Pour l’un ou l’autre, ce sont forcément des personnes intelligentes. Mais l’intelligence au service de l’iniquité existe aussi. Et, on peut être un intellectuel et être un salaud. C’est ainsi, on n’y peut rien. La belle, on la connaît, on l’a vue à l’œuvre sous d’autres cieux, mais les règles de jeu ont changé. La brute est sortie de nulle part avec une seule mission, servir. La justice béninoise tangue entre farce et tragédie, entre raillerie et humiliation.
Circulez, il n’y a rien à voir. Nommée ministre de la justice dans un pays sans justice, Reckyou Madougou est venue embellir l’image d’une justice pacotille qui broie les lois. Or, dans son livre intitulé mon combat pour la parole, rangé sur les tablettes arrière des librairies, elle a pourtant dénoncé toutes les dérives dont est victime le peuple aujourd’hui. Des enfants sont privés de leurs pères, des femmes de leurs maris pour le plaisir d’un homme. Tous les prétextes sont bons pour ranger des personnes gênantes derrière les barreaux. Quand le pouvoir est pris à défaut, il crée une commission d’enquête, quand un opposant rate un tournant, on l’envoie en prison. Avec son avènement à la tête du ministère de la justice, arrive la renaissance des prisons ténébreuses, prison civile de Kandi, de Parakou et de Ségbana.
Codifiée au logiciel du changement et de la refondation, elle a perdu la lucidité de sa réflexion et le lyrisme de son verbe au profit d’une politique d’indignité. Son combat pour la liberté et le droit à la parole aurait duré le temps d’un feu de paille. Les facilités du pouvoir ont arraché la parole à celle qui devrait avoir de l’ambition pour elle-même et non pour un pouvoir médiocre et indigent. Évidemment, les grands principes s’effacent derrière les petits copinages, les petites combines, les petits intérêts.

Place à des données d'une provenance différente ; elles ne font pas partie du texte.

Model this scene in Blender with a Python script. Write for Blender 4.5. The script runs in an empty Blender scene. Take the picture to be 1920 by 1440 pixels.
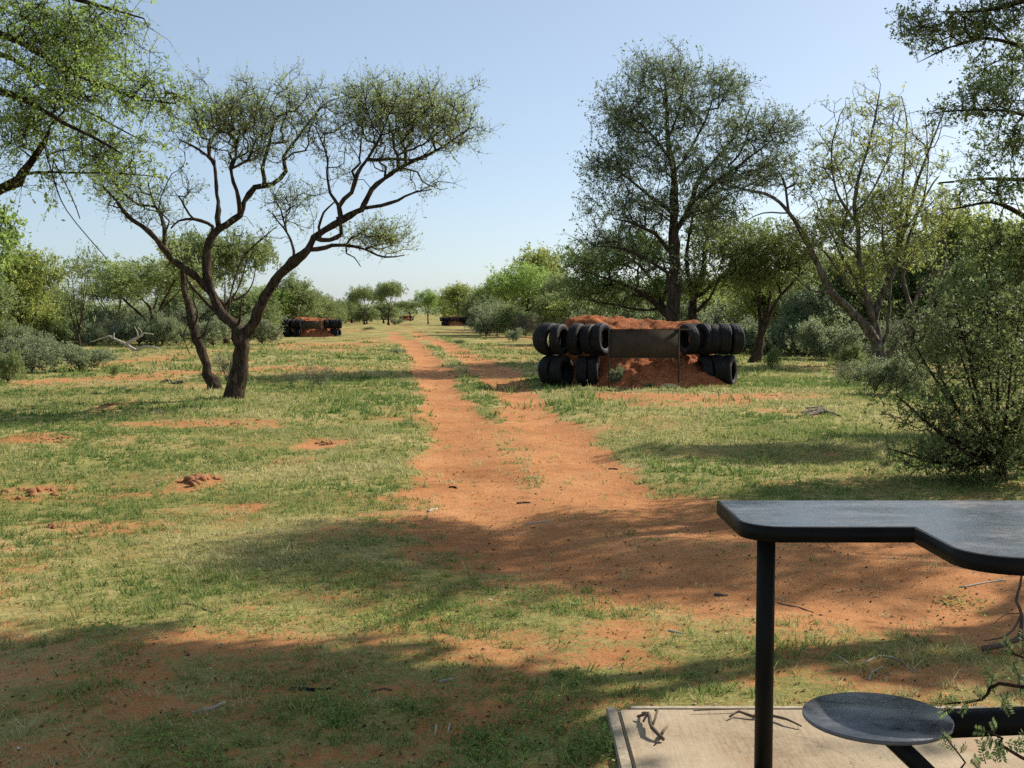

Le combat pour la parole et la mobilisation citoyenne est incompatible avec l’exercice du pouvoir. Je l’avais pourtant prévenu. On se demandera encore longtemps pourquoi elle a lâché son étendard glorieux - le microcrédit – pour servir de tremplin à la vindicte rancunière de son chef et se retrouver au cœur du bourbier de la justice passionnelle et émotionnelle. Heureusement qu’elle ne tient pas la gâchette. Pour mettre en branle la machine, il fallait trouver un homme à tout faire, un domestique.
En effet, s’il y a quelque chose qui fait peur aux Béninois en matière de sécurité, d’intégrité physique ; ce n’est ni les coupeurs de routes, ni les vols à main armée, mais le procureur de la République - de quelle République d’ailleurs - Justin Sèyivi Gbènameto, une marionnette au service d’un pouvoir à la dérive. Pour accomplir les sales besognes du pouvoir, il n’y a pas de meilleur candidat. Il peut arrêter un syndicaliste ou la femme d’un député de l’opposition pour défaut d’assurance, mais ignore le cri de cœur du peuple face aux fonctionnaires véreux du ministère de la fonction publique. Quotidiennement, il outrepasse les lois qu’il devrait promouvoir. Les prétendus démarrages verbaux des opposants sont farouchement criminalisés, des organes de presse scellés, la police de la pensée aux mains de Philippe Houdegnon fait régner l’ordre des mots et des idées, tandis qu’elle absout généreusement les actes vraiment délictueux du pouvoir. Le dernier miracle du procureur est de transférer unilatéralement, des présumés putschistes dans des prisons de sinistres renommées « sans ordre ni décision du juge en charge de l’instruction qui avait placé les inculpés en détention préventive ».
Ce n’était pas son coup d’essai, Dr Cissé Ibrahim, accusé de tentatives d’empoisonnement aurait été extrait de sa cellule par la haute autorité militaire sans accord du juge d’instruction. Les faits sont têtus et la volonté de piétiner le peuple et les lois saute à l’œil. Après sept années d’errance, l’heure n’est pas toujours venue de s’attaquer aux défis énormes de notre pays. Le chèque délivré par Robert Dossou le 06 avril 2011 au peuple a toute sa signification aujourd’hui. La refondation a bien de la chance, elle peut emprisonner le peuple.